In fact, I found any road toward running a small business challenging, ethically. My brain was constantly grappling with needing money independent from my husband and needing an existence independent from the systems binding me. Maybe they were one and the same.

I realized that if I was going to spend hours designing, writing, thinking, it had to matter. It had to be something I believed in, something worth the time I was taking from my family and from myself.

Years ago, when my kids were little, I ran a small screen-printing studio out of our home. I spent hours pulling ink through mesh, layer by layer, learning how design and message could live together. I carved my own stamps and pressed tiny prints onto newborn onesies. I loved it. Eventually, I moved away from manual printing and toward direct-to-garment production. Partly out of convenience, but mostly for sustainability. Less waste, less inventory, and more room to focus on the art itself.

That’s where Dismantle Threads came from: the need to create art that resists the system it’s sold in, the fact that it’s sold at all.

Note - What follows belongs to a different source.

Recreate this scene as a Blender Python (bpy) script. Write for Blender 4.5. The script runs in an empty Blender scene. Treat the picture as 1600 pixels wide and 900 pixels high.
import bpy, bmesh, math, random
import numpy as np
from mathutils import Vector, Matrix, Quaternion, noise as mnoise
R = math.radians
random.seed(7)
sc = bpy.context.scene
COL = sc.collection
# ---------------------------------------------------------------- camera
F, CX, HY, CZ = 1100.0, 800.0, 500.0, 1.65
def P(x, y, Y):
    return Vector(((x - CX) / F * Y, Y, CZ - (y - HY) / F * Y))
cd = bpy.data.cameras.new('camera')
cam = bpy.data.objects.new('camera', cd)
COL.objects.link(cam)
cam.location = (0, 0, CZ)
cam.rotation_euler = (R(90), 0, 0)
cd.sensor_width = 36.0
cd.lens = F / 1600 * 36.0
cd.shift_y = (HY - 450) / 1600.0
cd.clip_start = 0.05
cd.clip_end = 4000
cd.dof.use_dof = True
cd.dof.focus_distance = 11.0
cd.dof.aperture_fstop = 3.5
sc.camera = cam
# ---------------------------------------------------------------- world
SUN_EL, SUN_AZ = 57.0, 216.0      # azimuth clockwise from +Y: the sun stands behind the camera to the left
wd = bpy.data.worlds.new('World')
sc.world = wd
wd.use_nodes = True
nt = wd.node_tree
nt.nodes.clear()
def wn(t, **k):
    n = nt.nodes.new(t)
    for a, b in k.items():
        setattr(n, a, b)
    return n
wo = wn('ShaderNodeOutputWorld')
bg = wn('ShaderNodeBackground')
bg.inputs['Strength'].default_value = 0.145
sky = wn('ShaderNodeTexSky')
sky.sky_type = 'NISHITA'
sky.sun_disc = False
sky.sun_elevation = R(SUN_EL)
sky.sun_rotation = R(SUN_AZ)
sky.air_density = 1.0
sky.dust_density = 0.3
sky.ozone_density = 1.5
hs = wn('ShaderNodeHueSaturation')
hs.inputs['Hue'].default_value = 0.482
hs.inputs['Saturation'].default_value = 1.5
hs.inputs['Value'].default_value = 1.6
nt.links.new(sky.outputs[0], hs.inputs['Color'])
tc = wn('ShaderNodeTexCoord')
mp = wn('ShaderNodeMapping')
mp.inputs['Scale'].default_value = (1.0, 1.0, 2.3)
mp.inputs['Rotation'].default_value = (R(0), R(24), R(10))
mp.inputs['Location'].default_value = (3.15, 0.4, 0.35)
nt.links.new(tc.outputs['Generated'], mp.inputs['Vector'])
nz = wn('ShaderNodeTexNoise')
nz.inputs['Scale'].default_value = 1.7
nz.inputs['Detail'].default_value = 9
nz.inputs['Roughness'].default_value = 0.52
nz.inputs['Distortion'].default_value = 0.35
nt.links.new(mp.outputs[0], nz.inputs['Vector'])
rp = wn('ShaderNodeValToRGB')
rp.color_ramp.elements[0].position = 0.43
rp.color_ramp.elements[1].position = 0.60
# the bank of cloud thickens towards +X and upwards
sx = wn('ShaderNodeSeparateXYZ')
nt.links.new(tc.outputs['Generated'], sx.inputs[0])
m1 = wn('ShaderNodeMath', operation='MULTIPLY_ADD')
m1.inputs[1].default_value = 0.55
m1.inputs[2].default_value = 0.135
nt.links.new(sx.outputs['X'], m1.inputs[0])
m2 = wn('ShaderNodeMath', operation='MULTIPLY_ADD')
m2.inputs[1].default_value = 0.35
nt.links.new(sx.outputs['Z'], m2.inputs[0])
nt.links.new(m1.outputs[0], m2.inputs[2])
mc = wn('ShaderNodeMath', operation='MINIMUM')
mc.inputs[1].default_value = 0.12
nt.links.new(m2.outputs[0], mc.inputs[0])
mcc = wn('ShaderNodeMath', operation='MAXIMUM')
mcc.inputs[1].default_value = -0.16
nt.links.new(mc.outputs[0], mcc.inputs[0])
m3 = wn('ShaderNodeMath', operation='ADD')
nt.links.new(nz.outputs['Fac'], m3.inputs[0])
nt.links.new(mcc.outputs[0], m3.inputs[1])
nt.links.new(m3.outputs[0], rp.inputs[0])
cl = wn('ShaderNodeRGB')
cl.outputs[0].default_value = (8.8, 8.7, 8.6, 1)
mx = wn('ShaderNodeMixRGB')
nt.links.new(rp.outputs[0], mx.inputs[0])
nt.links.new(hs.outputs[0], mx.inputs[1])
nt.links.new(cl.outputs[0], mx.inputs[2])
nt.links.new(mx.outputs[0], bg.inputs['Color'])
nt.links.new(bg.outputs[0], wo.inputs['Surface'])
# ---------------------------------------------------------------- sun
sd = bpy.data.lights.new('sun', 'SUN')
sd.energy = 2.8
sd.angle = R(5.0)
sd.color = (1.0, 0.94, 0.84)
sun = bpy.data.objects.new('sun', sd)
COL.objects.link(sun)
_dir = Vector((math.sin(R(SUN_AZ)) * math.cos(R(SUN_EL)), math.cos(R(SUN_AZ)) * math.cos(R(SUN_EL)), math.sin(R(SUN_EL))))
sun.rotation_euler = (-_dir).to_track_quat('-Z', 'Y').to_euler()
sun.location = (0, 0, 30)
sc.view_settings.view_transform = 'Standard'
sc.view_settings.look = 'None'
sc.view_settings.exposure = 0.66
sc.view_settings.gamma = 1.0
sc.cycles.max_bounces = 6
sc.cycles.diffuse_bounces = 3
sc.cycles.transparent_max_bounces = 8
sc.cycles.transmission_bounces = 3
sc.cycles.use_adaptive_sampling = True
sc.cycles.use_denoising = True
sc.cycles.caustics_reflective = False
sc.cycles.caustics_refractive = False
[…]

It’s a contradiction, the same one so many of us live with every day.

What I didn’t expect, though, was the catharsis.

Each piece I made felt less like screaming into a void and more like a conversation with comrades. I started finding my people, helping amplify their voices when they couldn’t. Folks showing up to work with a threat to strike draped across their chest, a cheeky bit of feminist resistance stamped on their morning mug, or a call to action stitched to their backpack.

I was helping a conversation happen, one that needs to happen, often and in spaces where it might not organically come up.

It isn’t revolution, literally. But it is community.

We can’t escape systems of oppression while they remain the status quo. We can’t use “the master’s tools… (to) dismantle the master’s house.” (Lorde)

But we can challenge them, one act, one connection, one message at a time.

To dismantle is to take apart what harms us, not to destroy for destruction’s sake, but to examine the parts, learn how they work, and build something better in their place. It’s the opposite of apathy.

My designs aren’t neutral, and they’re not meant to be. They’re small acts of resistance stitched into everyday life, reminders that the systems we live in were built by people, and people can unbuild them too.

I didn’t start this thinking it would change the world. But I’ve learned that even the smallest act of expression, especially when it risks something, can be a kind of hope.

Audre Lorde said, “Your silence will not protect you.” I think about that a lot. Every time I make a new design, or hit publish, or say something that might make someone uncomfortable, it’s me choosing not to be silent.

Maybe that’s what Dismantle Threads really is: a way of stitching noise into the quiet places. Small threads of connection between people who refuse to stop caring, even when caring costs something.